Collection entries:

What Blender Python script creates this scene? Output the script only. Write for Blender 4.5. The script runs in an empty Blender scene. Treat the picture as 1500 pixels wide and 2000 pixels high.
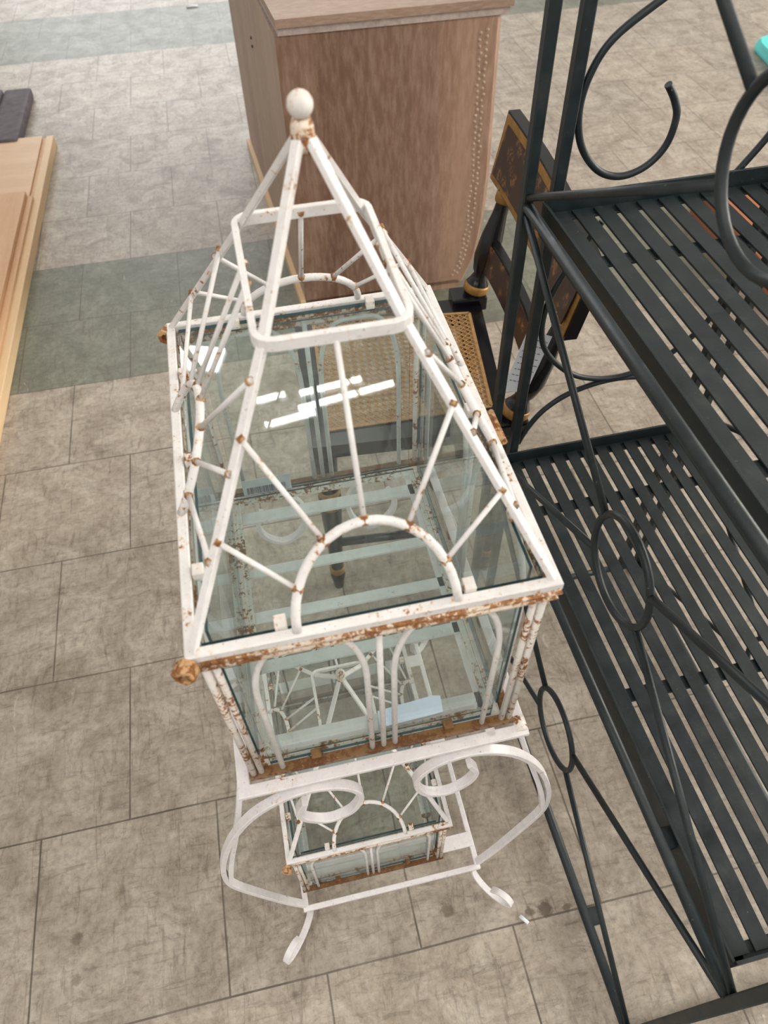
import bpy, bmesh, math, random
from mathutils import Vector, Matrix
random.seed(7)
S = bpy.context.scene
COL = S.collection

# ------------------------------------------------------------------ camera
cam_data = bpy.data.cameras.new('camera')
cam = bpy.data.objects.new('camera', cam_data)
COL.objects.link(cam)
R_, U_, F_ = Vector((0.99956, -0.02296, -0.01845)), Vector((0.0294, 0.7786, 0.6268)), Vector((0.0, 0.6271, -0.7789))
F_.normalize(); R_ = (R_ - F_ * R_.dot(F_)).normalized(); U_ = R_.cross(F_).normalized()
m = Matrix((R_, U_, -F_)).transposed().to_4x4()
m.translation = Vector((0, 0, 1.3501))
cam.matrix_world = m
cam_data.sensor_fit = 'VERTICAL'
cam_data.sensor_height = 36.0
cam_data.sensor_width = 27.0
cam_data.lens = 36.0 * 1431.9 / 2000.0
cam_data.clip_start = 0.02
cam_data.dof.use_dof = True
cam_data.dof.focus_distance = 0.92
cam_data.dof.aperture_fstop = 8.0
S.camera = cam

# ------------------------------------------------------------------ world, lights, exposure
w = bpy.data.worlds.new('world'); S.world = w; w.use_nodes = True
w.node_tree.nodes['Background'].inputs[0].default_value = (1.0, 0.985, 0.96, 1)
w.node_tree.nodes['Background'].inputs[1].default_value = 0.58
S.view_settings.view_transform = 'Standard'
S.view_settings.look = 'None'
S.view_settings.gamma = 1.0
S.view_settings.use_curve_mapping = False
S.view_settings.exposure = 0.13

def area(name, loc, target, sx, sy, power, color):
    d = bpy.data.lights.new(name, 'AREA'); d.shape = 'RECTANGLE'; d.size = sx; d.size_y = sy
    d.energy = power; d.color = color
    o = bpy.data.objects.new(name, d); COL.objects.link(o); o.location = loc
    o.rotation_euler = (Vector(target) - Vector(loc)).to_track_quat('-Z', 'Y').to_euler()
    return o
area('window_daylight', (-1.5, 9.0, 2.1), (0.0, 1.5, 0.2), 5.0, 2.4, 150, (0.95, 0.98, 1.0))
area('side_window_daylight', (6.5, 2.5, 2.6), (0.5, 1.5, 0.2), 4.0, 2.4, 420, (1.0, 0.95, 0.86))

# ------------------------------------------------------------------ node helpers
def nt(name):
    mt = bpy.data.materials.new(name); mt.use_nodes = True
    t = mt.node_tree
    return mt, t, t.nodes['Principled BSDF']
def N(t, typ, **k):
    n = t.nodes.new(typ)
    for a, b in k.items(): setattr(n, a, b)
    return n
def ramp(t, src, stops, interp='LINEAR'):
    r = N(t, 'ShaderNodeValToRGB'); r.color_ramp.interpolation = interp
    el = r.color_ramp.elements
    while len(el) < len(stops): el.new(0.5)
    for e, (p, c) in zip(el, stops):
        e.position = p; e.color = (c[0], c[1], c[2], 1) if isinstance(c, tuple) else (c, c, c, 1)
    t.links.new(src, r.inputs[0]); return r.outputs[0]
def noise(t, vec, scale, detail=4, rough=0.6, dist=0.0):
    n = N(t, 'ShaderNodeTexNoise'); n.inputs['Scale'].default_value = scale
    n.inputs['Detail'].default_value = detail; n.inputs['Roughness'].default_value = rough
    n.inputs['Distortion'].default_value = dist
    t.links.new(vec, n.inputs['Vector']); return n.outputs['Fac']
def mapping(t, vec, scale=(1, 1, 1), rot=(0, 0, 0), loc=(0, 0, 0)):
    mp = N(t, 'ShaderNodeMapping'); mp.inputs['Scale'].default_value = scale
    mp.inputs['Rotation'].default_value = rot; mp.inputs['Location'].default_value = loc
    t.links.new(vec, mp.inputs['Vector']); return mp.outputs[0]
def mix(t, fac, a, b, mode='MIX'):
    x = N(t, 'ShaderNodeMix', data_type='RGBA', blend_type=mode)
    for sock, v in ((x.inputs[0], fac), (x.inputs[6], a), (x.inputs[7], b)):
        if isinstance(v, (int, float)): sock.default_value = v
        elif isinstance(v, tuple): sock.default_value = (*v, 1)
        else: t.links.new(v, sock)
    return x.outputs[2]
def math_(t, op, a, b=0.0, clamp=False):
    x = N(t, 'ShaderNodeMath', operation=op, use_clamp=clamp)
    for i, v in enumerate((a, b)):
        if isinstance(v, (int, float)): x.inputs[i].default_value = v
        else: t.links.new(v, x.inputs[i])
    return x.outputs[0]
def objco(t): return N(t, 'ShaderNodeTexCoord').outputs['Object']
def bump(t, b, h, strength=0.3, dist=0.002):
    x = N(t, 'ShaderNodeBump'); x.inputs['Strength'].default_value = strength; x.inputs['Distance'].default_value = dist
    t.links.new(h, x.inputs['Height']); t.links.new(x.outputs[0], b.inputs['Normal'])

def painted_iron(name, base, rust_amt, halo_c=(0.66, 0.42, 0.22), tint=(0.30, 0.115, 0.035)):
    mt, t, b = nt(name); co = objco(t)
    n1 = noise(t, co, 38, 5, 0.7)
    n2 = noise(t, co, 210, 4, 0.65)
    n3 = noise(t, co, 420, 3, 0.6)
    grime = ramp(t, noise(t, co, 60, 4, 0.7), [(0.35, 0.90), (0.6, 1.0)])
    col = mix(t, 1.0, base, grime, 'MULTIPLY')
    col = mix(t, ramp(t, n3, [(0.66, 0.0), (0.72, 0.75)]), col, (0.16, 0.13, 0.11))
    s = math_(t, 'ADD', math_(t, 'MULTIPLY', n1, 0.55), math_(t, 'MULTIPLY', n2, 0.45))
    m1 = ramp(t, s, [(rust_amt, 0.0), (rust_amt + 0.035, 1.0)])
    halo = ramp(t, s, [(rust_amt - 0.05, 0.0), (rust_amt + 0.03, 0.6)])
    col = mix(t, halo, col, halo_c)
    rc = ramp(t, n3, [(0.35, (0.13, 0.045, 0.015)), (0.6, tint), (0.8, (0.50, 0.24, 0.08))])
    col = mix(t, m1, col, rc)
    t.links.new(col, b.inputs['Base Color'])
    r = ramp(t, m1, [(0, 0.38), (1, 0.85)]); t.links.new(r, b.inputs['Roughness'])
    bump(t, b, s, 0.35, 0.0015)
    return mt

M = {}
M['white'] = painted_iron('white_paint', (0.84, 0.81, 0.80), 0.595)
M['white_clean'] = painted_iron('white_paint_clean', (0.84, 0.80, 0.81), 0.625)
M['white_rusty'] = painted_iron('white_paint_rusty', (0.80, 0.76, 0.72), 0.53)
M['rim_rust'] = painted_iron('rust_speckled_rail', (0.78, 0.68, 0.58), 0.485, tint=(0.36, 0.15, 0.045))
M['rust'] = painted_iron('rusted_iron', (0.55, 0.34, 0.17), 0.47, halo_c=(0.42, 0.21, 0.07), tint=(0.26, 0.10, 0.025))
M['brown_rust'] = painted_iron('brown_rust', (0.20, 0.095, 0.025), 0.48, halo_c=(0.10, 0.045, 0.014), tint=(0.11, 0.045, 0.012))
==
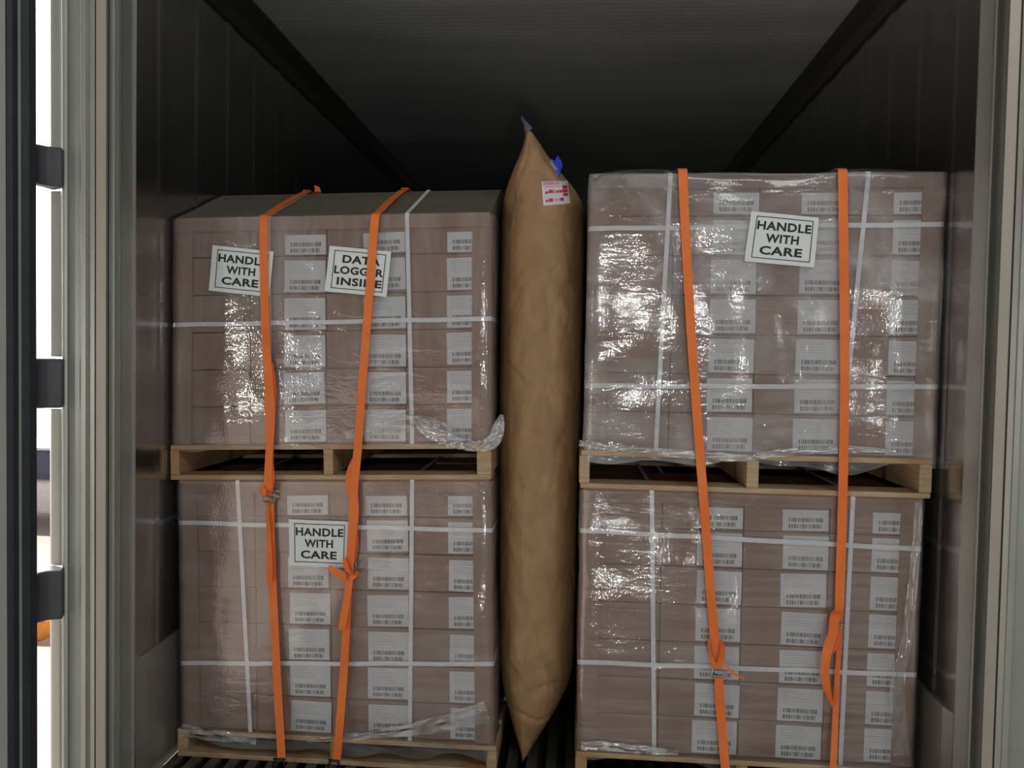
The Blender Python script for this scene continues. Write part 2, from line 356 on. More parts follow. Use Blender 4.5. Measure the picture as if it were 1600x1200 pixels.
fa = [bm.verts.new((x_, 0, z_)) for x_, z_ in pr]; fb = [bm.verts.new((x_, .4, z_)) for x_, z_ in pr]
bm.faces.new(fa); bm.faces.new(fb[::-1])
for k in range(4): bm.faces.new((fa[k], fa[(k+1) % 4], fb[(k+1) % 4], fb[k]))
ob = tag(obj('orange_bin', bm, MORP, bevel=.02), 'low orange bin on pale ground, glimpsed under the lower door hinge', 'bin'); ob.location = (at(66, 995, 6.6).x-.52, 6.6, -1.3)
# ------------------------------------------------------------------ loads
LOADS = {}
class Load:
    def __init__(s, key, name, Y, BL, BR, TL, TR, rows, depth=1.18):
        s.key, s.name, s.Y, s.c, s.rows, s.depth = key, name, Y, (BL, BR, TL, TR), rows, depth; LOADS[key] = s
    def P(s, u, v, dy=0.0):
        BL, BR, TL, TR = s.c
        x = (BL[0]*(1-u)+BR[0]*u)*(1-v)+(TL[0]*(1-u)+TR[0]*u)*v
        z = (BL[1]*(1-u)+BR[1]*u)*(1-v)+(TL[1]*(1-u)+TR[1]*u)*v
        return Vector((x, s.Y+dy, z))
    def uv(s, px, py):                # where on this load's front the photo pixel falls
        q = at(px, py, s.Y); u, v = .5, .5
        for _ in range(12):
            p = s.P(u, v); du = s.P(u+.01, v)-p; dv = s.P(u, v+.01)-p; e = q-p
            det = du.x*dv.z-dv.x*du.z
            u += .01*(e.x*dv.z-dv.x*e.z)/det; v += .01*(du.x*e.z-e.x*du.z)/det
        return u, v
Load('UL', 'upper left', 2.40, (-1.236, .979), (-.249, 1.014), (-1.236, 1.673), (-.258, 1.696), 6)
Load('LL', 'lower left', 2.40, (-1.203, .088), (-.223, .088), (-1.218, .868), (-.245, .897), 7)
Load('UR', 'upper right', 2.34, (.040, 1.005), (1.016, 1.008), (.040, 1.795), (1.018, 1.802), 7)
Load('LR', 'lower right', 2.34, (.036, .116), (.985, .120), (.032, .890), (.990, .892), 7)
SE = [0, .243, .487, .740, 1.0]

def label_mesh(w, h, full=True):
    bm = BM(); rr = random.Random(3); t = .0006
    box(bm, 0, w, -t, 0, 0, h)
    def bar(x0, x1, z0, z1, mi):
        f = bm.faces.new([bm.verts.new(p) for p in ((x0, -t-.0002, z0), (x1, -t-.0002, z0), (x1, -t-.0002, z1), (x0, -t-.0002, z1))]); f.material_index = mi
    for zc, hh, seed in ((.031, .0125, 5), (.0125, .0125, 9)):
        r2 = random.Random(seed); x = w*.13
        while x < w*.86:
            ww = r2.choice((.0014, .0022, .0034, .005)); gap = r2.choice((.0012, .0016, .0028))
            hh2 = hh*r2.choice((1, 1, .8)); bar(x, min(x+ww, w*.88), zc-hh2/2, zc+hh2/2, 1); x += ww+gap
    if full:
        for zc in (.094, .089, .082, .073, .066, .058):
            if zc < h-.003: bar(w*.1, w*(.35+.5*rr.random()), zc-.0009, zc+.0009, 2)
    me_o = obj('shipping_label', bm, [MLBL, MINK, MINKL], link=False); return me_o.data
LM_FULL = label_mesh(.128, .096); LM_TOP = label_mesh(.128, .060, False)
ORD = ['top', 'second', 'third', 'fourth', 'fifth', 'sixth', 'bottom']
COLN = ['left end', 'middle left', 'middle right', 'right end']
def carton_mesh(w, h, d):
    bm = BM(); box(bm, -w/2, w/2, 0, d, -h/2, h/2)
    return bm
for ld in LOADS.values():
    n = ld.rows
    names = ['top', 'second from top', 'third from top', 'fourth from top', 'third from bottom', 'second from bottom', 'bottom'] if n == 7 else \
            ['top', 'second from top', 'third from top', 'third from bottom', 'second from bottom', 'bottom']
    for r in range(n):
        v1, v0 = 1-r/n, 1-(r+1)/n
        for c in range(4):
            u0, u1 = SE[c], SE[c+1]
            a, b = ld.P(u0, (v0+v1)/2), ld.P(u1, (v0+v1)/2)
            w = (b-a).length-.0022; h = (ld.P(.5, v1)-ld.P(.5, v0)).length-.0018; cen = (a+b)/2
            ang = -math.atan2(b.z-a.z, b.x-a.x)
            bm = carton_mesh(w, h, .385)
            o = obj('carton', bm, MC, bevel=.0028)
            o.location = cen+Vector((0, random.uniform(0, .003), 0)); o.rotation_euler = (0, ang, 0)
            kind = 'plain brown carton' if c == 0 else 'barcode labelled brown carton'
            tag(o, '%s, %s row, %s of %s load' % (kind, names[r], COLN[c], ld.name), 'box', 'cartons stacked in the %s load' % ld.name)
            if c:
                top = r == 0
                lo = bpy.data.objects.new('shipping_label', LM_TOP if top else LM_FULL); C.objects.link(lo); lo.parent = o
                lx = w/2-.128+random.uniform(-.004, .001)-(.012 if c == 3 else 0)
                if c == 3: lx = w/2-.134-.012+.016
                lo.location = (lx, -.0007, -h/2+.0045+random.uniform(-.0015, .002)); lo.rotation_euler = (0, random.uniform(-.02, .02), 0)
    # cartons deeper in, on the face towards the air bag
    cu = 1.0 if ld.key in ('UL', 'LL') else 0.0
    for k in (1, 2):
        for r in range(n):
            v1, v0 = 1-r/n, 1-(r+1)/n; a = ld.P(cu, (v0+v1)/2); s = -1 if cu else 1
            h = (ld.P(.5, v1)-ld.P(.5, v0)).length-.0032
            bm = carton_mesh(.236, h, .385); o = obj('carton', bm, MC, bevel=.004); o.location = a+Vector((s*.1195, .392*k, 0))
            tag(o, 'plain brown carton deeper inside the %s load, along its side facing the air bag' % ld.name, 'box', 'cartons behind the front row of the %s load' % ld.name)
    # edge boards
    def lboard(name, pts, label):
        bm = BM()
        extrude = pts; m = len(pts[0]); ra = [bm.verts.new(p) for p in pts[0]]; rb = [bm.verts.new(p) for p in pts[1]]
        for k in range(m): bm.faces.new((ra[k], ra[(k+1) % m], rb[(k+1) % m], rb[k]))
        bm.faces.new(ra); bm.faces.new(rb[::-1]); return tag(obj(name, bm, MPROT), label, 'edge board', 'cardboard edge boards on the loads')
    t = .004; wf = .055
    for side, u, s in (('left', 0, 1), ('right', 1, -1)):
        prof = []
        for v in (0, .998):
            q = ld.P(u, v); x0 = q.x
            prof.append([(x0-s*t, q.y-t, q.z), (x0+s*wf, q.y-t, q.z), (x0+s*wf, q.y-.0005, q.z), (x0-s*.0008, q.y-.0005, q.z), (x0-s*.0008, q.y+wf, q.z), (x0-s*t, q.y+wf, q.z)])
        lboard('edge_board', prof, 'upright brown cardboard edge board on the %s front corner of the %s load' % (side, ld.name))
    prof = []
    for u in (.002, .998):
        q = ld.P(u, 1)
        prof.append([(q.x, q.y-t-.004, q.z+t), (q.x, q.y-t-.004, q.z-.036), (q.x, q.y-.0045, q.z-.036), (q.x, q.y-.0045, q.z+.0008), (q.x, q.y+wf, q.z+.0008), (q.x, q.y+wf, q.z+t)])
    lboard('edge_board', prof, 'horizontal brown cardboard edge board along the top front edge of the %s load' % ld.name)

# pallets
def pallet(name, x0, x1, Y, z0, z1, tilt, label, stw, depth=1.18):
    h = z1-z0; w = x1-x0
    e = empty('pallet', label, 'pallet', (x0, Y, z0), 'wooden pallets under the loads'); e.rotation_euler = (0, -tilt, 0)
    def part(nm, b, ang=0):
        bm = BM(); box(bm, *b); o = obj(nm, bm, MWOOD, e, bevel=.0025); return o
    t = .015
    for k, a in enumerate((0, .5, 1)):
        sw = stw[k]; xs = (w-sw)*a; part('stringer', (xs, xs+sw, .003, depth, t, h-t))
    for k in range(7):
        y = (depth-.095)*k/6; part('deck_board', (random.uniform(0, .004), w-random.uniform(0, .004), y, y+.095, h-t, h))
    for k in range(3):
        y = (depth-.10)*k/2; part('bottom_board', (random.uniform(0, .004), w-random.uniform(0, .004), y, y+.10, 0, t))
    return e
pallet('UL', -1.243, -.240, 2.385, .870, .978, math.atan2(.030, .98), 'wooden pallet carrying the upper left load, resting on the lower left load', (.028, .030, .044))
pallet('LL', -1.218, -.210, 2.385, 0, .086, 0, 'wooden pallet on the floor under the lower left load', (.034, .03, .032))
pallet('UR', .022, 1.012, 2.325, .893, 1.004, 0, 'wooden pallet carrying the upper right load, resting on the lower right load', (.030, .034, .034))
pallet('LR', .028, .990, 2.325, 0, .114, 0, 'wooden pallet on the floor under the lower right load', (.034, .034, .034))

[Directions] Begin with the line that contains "What Blender Python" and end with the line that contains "COL = S.collection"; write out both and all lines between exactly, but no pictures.

[Reply]
What Blender Python script creates this scene? Output the script only. Write for Blender 4.5. The script runs in an empty Blender scene. Treat the picture as 1500 pixels wide and 2000 pixels high.
import bpy, bmesh, math, random
from mathutils import Vector, Matrix
random.seed(7)
S = bpy.context.scene
COL = S.collection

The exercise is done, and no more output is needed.